▸ **SOURCE EXCERPT**:
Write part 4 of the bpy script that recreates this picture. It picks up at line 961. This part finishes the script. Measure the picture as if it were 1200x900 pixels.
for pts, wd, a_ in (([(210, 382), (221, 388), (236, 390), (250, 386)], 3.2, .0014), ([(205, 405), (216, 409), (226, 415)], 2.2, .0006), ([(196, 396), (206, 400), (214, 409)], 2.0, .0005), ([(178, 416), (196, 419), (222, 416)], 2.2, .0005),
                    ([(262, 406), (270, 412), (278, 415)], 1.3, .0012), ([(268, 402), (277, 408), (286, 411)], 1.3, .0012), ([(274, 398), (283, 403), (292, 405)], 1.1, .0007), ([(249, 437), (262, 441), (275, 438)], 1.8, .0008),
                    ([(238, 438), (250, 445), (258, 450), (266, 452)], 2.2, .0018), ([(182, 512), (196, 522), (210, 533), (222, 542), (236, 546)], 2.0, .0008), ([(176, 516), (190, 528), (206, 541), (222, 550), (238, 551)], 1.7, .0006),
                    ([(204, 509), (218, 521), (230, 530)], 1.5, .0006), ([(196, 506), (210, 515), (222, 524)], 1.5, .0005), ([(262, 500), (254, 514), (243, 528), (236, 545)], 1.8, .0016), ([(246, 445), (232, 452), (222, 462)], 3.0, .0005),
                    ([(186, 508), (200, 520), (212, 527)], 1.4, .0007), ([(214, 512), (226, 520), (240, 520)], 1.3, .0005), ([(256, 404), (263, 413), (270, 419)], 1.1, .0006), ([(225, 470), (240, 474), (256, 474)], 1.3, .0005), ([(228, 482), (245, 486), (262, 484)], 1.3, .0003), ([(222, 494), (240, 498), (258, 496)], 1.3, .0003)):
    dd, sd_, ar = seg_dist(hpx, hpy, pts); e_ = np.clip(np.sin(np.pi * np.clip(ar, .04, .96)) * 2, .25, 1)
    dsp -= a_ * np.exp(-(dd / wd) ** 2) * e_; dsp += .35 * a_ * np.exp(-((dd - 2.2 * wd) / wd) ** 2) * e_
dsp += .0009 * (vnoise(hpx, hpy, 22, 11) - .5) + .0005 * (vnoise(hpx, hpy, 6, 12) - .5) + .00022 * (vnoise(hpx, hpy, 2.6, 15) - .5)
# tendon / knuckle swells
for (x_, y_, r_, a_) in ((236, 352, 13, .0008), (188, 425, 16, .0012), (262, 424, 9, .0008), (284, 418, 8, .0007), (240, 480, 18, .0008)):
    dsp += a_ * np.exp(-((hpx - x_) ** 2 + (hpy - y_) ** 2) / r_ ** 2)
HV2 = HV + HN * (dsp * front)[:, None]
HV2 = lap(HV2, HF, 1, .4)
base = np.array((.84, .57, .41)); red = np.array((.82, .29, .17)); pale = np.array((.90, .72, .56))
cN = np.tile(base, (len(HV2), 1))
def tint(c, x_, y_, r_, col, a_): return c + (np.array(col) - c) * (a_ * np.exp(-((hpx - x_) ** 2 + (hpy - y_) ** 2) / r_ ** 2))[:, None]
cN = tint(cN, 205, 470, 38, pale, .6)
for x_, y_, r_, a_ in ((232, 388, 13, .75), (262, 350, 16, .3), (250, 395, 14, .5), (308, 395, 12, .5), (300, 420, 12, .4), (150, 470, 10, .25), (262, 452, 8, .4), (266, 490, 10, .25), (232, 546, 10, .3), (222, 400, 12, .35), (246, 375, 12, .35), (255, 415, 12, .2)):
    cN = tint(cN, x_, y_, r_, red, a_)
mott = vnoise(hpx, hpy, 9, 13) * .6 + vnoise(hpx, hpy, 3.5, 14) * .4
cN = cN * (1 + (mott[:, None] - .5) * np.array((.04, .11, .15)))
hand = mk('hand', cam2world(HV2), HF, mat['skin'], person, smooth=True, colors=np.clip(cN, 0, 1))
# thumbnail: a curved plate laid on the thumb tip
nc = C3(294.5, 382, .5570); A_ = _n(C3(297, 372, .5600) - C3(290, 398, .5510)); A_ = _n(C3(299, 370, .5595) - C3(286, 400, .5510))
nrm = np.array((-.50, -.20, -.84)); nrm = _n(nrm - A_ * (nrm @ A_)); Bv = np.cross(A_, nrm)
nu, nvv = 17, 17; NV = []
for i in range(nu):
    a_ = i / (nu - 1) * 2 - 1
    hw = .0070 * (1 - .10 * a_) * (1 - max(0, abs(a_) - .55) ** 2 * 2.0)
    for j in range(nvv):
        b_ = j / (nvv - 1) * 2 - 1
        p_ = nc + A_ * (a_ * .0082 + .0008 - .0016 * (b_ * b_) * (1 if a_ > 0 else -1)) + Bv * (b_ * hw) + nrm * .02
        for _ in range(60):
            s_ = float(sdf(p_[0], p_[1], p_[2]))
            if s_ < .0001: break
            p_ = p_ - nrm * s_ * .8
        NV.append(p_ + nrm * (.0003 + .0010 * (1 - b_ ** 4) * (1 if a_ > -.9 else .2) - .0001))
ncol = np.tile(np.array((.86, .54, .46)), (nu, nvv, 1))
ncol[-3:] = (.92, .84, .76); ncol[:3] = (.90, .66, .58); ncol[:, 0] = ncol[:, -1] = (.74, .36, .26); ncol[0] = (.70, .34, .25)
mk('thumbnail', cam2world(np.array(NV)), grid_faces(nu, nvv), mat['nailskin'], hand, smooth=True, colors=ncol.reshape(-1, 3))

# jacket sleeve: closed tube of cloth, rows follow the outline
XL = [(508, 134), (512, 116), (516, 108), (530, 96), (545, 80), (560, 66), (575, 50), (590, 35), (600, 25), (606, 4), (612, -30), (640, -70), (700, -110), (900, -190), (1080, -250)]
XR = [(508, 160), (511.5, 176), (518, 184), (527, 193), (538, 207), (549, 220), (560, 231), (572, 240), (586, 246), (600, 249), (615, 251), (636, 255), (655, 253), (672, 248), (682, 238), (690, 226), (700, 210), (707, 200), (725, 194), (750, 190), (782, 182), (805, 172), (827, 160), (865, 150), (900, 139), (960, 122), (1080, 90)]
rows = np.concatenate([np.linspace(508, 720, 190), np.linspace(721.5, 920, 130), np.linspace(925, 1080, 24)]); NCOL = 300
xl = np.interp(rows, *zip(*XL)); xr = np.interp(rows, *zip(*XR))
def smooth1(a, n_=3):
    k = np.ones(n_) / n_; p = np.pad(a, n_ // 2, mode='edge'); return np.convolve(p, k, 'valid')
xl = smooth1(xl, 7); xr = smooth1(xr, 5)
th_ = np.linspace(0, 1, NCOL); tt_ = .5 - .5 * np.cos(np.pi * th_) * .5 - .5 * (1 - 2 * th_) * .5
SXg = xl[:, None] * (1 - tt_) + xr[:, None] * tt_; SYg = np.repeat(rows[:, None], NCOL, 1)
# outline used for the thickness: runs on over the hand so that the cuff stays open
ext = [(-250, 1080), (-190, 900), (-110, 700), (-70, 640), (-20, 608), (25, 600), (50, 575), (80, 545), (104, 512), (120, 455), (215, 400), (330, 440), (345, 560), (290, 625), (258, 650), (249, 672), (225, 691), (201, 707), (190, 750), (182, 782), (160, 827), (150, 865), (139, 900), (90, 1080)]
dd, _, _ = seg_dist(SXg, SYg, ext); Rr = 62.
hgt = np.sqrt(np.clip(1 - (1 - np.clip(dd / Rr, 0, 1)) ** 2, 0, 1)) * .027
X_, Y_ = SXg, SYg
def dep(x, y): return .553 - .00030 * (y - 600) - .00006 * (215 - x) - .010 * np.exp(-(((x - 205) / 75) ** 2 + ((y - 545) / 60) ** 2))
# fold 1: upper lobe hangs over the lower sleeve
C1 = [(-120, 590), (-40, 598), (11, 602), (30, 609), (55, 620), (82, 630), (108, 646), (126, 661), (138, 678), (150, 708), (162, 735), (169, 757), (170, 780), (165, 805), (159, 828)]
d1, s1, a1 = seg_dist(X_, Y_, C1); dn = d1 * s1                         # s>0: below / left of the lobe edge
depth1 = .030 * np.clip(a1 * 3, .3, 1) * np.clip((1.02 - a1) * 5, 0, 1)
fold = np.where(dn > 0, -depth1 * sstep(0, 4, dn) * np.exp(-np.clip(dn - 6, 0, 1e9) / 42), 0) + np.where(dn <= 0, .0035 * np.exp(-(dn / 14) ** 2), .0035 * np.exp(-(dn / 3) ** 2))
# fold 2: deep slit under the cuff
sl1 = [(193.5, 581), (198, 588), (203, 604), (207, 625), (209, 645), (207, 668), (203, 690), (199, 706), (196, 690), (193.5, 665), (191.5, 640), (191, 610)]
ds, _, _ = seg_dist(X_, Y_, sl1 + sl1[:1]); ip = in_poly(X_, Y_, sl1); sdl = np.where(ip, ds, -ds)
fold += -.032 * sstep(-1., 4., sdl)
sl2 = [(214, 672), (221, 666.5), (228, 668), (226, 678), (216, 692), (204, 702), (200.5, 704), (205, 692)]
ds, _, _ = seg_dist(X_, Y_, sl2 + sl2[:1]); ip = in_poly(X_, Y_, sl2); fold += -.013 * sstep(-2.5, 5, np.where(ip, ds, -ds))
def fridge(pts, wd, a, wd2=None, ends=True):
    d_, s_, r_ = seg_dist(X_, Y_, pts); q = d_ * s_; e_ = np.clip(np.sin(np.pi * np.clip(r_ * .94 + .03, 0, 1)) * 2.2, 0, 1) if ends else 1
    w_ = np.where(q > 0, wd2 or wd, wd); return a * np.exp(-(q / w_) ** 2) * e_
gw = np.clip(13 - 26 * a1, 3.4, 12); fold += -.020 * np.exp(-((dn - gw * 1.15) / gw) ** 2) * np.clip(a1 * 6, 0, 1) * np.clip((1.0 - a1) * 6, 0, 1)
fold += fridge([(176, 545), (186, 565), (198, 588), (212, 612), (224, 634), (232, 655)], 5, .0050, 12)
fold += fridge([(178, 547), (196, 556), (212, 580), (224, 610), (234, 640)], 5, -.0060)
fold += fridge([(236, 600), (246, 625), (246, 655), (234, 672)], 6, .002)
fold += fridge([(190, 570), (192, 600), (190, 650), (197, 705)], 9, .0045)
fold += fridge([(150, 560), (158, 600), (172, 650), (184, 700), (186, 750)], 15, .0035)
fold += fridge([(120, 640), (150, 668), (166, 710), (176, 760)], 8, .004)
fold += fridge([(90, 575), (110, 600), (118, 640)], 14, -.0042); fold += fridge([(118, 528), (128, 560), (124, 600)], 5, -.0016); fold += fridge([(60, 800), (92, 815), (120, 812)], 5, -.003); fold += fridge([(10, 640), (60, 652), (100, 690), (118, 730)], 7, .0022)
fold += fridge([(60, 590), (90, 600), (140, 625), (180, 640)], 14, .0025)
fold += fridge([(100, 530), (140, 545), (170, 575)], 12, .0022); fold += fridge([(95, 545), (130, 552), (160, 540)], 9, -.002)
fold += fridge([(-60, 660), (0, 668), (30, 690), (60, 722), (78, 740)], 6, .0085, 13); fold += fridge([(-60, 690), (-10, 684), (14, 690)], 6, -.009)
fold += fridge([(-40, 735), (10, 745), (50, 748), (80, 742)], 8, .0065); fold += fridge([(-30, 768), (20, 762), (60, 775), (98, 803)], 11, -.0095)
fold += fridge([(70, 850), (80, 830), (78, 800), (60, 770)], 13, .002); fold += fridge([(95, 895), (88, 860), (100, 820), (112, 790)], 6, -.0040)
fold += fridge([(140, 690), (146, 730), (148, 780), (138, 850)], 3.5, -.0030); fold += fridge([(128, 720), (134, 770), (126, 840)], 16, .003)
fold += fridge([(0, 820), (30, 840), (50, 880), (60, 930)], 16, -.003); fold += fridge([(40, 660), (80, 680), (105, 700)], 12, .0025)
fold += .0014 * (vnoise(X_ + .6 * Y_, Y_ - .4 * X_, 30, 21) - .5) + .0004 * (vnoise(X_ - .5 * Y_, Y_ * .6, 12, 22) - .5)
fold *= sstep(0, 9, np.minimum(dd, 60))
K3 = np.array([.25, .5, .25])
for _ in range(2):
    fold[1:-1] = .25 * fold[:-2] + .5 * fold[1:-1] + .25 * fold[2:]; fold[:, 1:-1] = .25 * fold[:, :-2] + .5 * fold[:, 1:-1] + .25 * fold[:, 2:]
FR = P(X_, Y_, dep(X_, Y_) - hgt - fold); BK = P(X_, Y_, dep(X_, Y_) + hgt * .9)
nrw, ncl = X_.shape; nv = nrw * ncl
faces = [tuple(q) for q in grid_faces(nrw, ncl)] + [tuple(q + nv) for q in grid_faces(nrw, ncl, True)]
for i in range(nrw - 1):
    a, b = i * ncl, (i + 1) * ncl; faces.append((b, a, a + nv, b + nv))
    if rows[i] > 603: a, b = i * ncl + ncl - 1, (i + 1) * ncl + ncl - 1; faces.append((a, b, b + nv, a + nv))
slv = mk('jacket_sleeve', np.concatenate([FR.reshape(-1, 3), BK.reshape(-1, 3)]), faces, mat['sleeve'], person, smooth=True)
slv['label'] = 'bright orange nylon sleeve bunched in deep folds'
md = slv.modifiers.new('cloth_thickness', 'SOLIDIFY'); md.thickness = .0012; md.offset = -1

▸ **WORK TO COMPLETE**: Using the listing above, return all lines where the word "that" occurs.

▸ **RESULT**:
Write part 4 of the bpy script that recreates this picture. It picks up at line 961. This part finishes the script. Measure the picture as if it were 1200x900 pixels.
# outline used for the thickness: runs on over the hand so that the cuff stays open